About Sustainability

Definition of Sustainability

Sustainability is based on a simple principle: Everything that we need for our survival and well-being depends, either directly or indirectly, on our natural environment. To pursue sustainability is to create and maintain the conditions under which humans and nature can exist in productive harmony to support present and future generations.  –Adopted from the US EPA.

Sustainability as defined by the United Nations is meeting the needs of the present without compromising the ability of future generations to meet their own needs.

"We do not inherit the land from our fathers. We borrow it from our children."  -Native American Proverb


The Three Pillars of Sustainability

The 3 Ps (Planet, People, Profit) are the different ways to achieve developing goals that are sustainable.

  • Environmental Sustainability: Preserving nature and the environment through protection and rationing due to their status as renewable sources of resources.  Some forms of environmental sustainability include water conservation, renewable energy sources, innovative construction, and sustainable fashion.
  • Social Sustainability: Pushes for social development and cultural sustainability to achieve quality of life, healthcare, and education.  Gender equality is also a factor that contributes to social sustainability actions in the future.
  • Economic Sustainability: Sustainability's need for economic growth produces equal wealth while still protecting the environment.  This pillar also includes activities such as agriculture, green tourism, industry, and green IT.


Compelling Numbers and Facts

Global warming is mainly the result of CO2 levels rising in the Earth’s atmosphere, currently at 400 ppm. Both atmospheric CO2 and climate change are accelerating. 

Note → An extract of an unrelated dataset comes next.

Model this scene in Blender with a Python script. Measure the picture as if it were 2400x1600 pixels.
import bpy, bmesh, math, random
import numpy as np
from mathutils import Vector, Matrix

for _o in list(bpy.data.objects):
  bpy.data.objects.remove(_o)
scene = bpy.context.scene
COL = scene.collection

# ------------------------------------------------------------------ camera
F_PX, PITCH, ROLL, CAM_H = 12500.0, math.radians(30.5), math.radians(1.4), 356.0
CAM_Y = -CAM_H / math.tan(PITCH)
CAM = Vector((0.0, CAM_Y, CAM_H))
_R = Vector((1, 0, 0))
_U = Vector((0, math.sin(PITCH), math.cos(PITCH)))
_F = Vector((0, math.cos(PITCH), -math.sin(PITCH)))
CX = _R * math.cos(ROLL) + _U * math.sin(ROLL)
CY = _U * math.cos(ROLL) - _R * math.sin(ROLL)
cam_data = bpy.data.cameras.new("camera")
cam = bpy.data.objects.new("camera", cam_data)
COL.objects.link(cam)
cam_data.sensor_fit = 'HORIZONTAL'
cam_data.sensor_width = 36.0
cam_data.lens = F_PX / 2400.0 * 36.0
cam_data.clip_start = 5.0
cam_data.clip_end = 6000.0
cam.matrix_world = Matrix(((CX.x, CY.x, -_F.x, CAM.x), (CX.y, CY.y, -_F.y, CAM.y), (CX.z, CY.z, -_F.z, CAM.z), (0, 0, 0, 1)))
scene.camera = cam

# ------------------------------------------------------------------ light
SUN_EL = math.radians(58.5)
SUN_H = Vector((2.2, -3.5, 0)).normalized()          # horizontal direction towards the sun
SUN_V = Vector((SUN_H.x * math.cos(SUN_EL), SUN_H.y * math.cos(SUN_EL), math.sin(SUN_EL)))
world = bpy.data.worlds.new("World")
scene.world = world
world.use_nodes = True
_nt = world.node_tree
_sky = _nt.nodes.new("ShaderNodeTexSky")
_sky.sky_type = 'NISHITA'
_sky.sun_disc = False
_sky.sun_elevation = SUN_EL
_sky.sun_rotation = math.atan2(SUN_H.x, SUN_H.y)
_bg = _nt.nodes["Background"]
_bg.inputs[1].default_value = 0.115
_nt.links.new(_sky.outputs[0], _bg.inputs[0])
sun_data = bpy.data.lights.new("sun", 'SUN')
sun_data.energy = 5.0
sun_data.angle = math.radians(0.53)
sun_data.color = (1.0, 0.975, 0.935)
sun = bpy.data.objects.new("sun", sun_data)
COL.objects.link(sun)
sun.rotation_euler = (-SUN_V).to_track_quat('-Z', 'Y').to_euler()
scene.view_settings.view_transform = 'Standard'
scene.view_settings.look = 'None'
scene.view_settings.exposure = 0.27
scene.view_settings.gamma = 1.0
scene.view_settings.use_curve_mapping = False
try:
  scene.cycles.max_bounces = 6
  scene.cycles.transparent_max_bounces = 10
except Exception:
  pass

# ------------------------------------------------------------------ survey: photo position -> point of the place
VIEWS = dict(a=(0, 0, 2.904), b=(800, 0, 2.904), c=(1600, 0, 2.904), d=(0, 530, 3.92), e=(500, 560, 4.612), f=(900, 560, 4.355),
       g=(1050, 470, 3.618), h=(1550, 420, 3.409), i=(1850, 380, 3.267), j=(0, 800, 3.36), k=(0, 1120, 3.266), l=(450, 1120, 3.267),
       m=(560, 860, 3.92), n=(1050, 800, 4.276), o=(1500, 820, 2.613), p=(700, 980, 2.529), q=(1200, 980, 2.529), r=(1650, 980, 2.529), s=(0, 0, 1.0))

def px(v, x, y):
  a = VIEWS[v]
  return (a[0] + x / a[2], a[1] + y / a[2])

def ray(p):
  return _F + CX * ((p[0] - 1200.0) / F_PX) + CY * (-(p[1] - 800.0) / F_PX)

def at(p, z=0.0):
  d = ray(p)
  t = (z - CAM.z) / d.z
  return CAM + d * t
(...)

  • Climate change affects the social and environmental determinants of health, i.e., clean air, safe drinking water, sufficient food, and secure shelter.
  • The US generates 292.4 million tons of municipal solid waste and recycles 69 million tons, a little under 24%. (EPA)
  • The hole in the Earth's ozone layer, which was a source of global concern during the 1980s, is on track to repair itself following the banning of CFCs and other ozone-depleting gases under the Montreal Protocol.  It is expected to fully heal between 2040 and 2070. (Britannica)
  • Livestock and fisheries (31%) are the largest contributors to food emissions.  Crop production, including the growing of animal feed, contributes a further 27%.  (OWID) 
  • One million species of plants and animals are currently at risk of extinction, including many well-known species that could be extinct before 2050. There are already at least 20% fewer native land species than there were in 1900. (IPBES)
  • There are currently around 416.45 PPM (parts per million) of carbon dioxide in the earth's atmosphere. Carbon Dioxide is responsible for around two-thirds of the total effects of climate change. (The Roundup)
  • Despite advances in clean and renewable energy sources, 83% of global energy still comes from fossil fuels. (The World Counts)
  • Over 685 universities across America, including UNCP, have agreed to work towards carbon neutrality and publicly signed the Presidents’ Climate Commitment.